**Objective:**
Stop after the line containing "SC = bpy.context.scene": print each line exactly from the first line of the listing up to that point.

**Given material:**

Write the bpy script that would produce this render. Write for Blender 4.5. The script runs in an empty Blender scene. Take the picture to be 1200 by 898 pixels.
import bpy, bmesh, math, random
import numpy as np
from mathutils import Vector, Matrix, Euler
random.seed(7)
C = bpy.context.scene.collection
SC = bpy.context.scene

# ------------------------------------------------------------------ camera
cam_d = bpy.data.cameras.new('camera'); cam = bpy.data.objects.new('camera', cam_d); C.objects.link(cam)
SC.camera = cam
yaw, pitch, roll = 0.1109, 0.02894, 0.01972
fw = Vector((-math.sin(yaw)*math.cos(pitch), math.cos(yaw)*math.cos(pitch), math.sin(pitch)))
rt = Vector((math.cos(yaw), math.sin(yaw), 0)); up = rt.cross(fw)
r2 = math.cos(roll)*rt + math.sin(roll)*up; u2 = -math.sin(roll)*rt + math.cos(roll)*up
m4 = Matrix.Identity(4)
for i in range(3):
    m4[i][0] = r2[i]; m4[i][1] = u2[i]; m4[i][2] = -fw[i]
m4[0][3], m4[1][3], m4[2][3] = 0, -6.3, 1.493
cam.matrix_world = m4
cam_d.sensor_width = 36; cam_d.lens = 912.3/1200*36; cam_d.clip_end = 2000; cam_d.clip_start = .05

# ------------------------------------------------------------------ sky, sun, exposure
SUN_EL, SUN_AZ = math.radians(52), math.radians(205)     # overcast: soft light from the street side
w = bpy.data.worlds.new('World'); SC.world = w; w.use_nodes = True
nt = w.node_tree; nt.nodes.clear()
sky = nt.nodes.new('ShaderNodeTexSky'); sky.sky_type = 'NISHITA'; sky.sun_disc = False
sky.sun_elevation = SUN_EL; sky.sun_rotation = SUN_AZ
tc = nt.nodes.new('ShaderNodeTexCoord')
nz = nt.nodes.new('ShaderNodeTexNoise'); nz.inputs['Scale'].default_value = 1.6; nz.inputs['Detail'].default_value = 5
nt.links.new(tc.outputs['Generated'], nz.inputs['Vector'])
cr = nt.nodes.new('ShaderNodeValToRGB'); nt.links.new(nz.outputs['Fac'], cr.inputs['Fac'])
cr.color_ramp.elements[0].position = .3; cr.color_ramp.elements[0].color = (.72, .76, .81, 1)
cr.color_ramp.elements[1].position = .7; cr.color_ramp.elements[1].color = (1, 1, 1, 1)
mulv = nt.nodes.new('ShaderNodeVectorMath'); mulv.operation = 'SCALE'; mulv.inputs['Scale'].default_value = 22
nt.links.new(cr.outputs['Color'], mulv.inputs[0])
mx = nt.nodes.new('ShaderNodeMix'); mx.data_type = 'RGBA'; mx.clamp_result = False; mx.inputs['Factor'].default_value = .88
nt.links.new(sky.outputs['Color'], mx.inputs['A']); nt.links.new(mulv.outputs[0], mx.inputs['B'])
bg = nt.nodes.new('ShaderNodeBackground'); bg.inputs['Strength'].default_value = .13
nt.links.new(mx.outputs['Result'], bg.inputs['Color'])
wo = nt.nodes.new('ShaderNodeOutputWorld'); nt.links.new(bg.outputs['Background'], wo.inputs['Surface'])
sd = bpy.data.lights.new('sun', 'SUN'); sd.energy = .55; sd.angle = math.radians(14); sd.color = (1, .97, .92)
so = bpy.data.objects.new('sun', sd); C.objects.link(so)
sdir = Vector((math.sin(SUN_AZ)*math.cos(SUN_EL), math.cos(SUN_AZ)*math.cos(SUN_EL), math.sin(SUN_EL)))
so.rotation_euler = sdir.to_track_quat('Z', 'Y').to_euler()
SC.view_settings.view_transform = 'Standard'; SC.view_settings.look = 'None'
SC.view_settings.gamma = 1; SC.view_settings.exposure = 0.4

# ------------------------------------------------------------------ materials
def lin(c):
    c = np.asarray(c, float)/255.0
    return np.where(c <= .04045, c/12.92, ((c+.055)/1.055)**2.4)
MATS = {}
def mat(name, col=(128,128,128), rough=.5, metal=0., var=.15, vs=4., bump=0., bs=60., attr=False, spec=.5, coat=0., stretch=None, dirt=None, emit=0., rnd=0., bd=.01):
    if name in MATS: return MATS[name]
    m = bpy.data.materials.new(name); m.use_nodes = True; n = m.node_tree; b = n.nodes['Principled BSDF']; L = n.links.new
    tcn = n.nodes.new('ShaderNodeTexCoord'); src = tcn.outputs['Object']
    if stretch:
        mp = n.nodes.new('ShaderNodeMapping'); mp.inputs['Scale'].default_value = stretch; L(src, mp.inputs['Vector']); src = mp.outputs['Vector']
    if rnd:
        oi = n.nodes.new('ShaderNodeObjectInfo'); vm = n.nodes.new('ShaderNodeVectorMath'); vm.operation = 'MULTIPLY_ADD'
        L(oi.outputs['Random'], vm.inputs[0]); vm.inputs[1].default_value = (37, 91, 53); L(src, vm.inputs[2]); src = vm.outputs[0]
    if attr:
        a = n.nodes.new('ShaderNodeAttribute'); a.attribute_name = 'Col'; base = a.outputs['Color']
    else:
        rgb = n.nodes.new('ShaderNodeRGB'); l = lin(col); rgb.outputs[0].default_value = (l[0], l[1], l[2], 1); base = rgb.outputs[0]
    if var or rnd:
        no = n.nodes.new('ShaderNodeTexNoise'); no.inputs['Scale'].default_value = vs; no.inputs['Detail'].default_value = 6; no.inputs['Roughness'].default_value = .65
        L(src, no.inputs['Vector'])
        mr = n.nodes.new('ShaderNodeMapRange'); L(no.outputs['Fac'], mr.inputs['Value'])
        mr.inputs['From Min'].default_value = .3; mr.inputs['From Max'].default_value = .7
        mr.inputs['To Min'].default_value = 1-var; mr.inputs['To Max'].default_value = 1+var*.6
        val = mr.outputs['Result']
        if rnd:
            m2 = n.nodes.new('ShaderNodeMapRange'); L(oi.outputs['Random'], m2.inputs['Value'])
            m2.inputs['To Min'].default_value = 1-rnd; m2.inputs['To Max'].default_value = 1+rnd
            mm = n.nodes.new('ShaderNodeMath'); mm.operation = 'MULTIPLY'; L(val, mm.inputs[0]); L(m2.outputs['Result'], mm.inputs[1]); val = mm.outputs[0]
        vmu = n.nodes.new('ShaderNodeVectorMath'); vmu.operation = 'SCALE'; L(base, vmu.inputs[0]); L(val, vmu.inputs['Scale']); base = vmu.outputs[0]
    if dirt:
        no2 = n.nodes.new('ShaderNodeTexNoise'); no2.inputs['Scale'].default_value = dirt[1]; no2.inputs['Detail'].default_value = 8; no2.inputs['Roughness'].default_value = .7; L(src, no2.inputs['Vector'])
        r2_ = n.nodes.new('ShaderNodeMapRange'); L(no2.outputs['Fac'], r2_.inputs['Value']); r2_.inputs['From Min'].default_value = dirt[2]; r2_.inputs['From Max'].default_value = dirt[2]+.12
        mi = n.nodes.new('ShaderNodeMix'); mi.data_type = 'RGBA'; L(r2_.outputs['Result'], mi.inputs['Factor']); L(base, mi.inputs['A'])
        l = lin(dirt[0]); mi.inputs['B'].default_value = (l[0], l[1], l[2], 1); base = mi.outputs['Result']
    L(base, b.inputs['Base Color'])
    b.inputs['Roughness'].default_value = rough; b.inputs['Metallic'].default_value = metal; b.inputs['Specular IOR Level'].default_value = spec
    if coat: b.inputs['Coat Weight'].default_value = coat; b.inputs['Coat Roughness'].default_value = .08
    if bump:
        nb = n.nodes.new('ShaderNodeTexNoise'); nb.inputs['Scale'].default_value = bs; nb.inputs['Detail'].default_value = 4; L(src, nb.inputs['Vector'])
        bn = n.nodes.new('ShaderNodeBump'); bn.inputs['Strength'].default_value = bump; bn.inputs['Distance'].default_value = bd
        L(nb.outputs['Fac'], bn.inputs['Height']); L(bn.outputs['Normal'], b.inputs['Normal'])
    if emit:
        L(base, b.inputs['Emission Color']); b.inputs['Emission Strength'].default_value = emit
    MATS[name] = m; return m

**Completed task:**
Write the bpy script that would produce this render. Write for Blender 4.5. The script runs in an empty Blender scene. Take the picture to be 1200 by 898 pixels.
import bpy, bmesh, math, random
import numpy as np
from mathutils import Vector, Matrix, Euler
random.seed(7)
C = bpy.context.scene.collection
SC = bpy.context.scene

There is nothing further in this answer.